To date, no proposed state or federal law has addressed funding of care for unwanted horses, long-term placement of affected horses or established guidelines for standards of care at retirement and rescue facilities. Failing to address these core issues adversely affects the welfare of horses.

Additionally, horses as livestock are personal property protected under the United States Constitution. Any law that would result in “taking” of personal property without just compensation or valid purpose is a violation of an individual’s constitutional rights.

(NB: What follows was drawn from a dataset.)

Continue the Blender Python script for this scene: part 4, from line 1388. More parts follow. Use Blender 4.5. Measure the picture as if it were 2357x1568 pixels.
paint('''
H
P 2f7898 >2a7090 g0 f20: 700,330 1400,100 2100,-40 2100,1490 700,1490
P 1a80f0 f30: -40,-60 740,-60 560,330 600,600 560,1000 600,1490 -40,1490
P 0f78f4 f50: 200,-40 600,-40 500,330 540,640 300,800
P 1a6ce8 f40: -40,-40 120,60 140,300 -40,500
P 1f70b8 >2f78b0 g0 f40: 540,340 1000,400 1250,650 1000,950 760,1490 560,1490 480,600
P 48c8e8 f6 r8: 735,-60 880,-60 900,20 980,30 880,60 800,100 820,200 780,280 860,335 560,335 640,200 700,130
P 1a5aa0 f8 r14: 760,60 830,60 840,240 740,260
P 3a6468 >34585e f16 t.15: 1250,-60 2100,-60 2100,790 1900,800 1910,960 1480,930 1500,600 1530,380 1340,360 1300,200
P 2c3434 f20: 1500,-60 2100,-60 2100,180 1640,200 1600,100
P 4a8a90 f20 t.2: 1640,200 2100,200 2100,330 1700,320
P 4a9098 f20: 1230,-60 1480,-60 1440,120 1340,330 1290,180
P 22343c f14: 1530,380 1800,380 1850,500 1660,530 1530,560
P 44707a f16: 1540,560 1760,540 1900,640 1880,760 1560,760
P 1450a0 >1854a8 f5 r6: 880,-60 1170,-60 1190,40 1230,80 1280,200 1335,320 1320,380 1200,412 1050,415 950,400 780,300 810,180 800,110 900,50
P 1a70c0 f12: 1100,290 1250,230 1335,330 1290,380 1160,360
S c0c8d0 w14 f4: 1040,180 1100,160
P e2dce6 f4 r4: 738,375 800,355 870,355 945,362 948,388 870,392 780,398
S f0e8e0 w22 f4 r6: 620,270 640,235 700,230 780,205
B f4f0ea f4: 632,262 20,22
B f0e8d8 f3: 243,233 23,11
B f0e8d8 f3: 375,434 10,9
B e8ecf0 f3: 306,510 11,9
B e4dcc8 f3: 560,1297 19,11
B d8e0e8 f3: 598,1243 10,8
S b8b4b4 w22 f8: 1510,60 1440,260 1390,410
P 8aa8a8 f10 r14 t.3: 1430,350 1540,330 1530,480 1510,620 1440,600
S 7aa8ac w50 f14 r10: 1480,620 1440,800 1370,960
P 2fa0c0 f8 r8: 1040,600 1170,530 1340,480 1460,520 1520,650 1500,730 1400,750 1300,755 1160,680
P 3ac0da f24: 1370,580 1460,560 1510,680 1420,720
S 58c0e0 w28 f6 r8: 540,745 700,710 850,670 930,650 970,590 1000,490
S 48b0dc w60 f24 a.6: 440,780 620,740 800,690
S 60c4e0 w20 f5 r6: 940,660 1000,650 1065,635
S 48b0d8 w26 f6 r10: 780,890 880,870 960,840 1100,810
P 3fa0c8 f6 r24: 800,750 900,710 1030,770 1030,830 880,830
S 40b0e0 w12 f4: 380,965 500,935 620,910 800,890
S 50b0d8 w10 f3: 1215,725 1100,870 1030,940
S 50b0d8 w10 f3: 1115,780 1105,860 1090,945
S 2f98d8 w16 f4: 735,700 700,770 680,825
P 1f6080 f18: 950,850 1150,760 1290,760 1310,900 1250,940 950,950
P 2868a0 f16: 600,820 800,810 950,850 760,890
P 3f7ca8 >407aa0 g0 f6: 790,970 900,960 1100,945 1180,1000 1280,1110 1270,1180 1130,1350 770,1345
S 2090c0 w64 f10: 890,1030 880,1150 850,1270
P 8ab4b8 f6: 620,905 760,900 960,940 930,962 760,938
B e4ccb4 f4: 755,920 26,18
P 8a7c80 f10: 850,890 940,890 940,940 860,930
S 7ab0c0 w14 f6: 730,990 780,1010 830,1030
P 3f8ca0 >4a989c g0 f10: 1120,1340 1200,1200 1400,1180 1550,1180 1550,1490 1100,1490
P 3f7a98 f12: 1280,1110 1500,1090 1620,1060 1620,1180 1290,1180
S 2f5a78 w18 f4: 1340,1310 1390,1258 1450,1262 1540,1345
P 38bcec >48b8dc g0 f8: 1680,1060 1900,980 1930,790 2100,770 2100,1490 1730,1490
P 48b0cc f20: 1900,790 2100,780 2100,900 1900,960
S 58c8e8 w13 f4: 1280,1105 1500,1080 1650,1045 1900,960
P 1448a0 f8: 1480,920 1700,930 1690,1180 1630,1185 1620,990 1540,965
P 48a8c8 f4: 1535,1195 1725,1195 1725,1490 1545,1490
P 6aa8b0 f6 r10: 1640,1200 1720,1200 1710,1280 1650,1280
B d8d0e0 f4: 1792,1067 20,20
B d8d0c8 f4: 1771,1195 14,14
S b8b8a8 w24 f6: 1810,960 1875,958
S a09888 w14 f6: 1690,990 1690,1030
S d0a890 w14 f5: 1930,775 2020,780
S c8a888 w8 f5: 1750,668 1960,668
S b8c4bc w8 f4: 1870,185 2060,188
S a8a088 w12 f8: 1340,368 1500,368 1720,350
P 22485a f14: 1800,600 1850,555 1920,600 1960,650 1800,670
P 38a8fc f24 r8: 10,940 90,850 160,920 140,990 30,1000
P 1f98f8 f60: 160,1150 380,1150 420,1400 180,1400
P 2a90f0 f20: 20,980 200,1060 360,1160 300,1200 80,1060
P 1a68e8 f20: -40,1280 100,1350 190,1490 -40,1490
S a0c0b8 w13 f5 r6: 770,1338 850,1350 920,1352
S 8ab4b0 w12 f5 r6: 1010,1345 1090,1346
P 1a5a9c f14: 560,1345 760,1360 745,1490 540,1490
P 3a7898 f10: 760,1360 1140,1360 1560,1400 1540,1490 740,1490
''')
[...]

Furthermore, it is a violation of the Commerce Clause to unreasonably restrict interstate trade of property.

Therefore, AQHA continues to oppose the provisions of state or federal legislation intended to: (a) prohibit the humane end-of-life processing of horses; and (b) prohibit the humane transport of horses that may be destined to processing plants.” 

To contact AQHA regarding horse processing, please use our online contact form.

Owner Responsibility 

AQHA believes it’s the owner’s responsibility and, ultimately, their choice regarding decisions concerning the welfare of their horse(s). The Association encourages responsible ownership practices and management that will reduce the number of unwanted horses. AQHA recognizes that the processing of unwanted horses is currently a necessary aspect of the equine industry because it provides a humane euthanasia alternative for horses that might otherwise continue a life of discomfort and pain, or inadequate care or abandonment. AQHA has actively supported legislation to ensure the safe and humane transportation of horses that are bound for processing facilities and backed guidelines for how horses must be treated at the facilities. AQHA supports other choices for unwanted horses, including euthanasia by injection, life in an equine retirement facility, donation to a college or university, or other options.